Reading Tastes
Jammy Goodness
I have successfully converted my dear First Reader into a 'jelly snob,' as he puts it. From being satisfied with strawberry, and sometimes for a change to have grape, store brand colored wiggly sweet stuff in a jar, we have gone to eyes lighting up at the idea of blackcurrant preserves. Today, he said as he opened the jar, it's special jelly. Tomorrow it won't be special any more.
And you are looking at your screen reading this and wondering if I have lost my pea-picking mind (oh, yeah, I need to plant the peas, thank you for reminding me) and what this has to do with reading, or writing. Well, I was thinking about this the other day, and the jelly comments cemented the ideas in my head (or is that gelled? LOL). Our reading tastes change. Not to say mature, even, because I have been reading 'grow-up books' since I was about six or seven.

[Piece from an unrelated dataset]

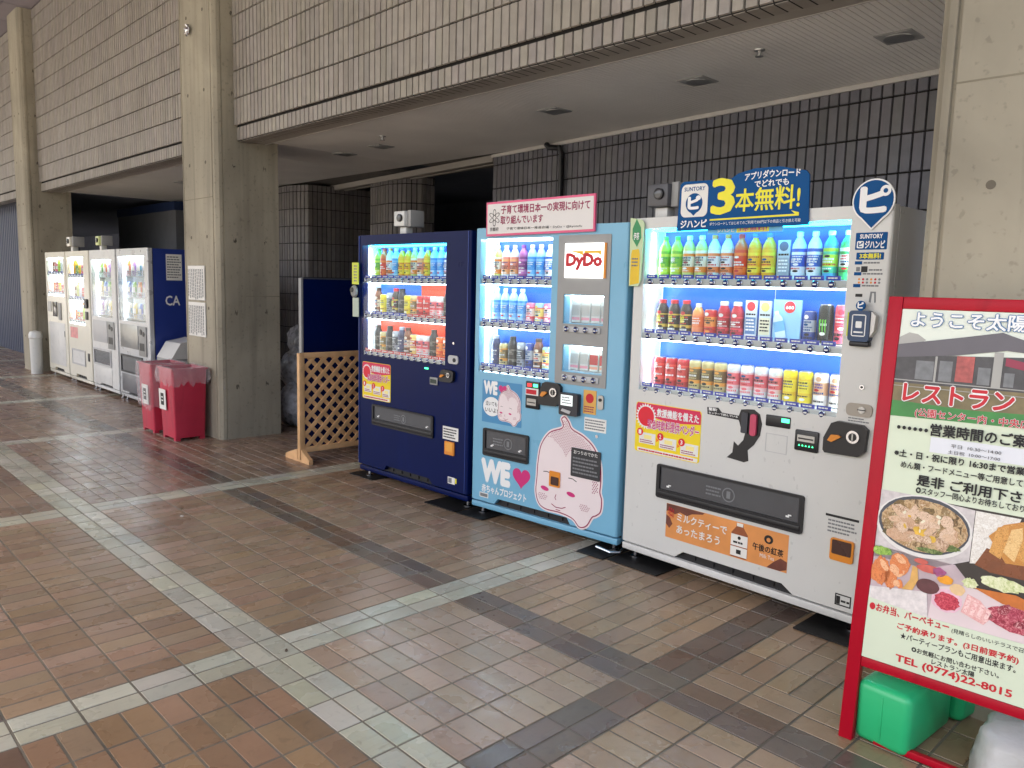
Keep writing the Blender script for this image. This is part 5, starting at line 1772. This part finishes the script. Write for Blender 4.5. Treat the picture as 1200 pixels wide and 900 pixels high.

We may start out happy with plain old store-brand strawberry jam, and then someone shares their wild-strawberry handpicked and made with love jam, and the world stands on its ear. Books that did this for me often got read to pieces, they were so well-loved. I think I have owned a half-dozen copies of Tom Clancy's Hunt for Red October. Nearly that of Lois McMaster Bujold's Cordelia's Honor (currently I have Shards of Honor, but not Barrayar thanks to a loan never returned). Dorothy Sayers - all of hers, and it's spoiled me in many ways, reading her and then trying to read other mysteries. Kipling, but especially Kim and Captains Courageous.
What books have affected you that way? Broadened your mental taste buds, and made it hard to go back to the bland books that are so popular? For me, sometimes it is entirely unexpected. I will never forget my first reading of Dave Freer's Rats, Bats, and Vats, it was so real I could almost smell and taste the action, and enhanced by my immediately recogizing what the alien was (it's a marine creature! so cool to my sealife geeky side). Oh, and… but there are so many. I'm not making this into a list of my favorite reads and authors, I'd like to hear what some of yours are, and why.
If there's one thing we can all agree on, its that the special jelly is delicious, and some authors are unforgettable and head-and-shoulders above the others. As a writer, I challenge you to re-read some of your favorites and think about what it is that makes these books better. Why is this book wild-strawberries and not generic red jelly that is labeled strawberry? Not films, or TV, but books… as a writer, the one thing that will improve your writing is more reading, and furthermore, thoughtful reading of the good stuff. Go on, be a jelly snob. And if you can't find the jelly you like in the store, make it yourself!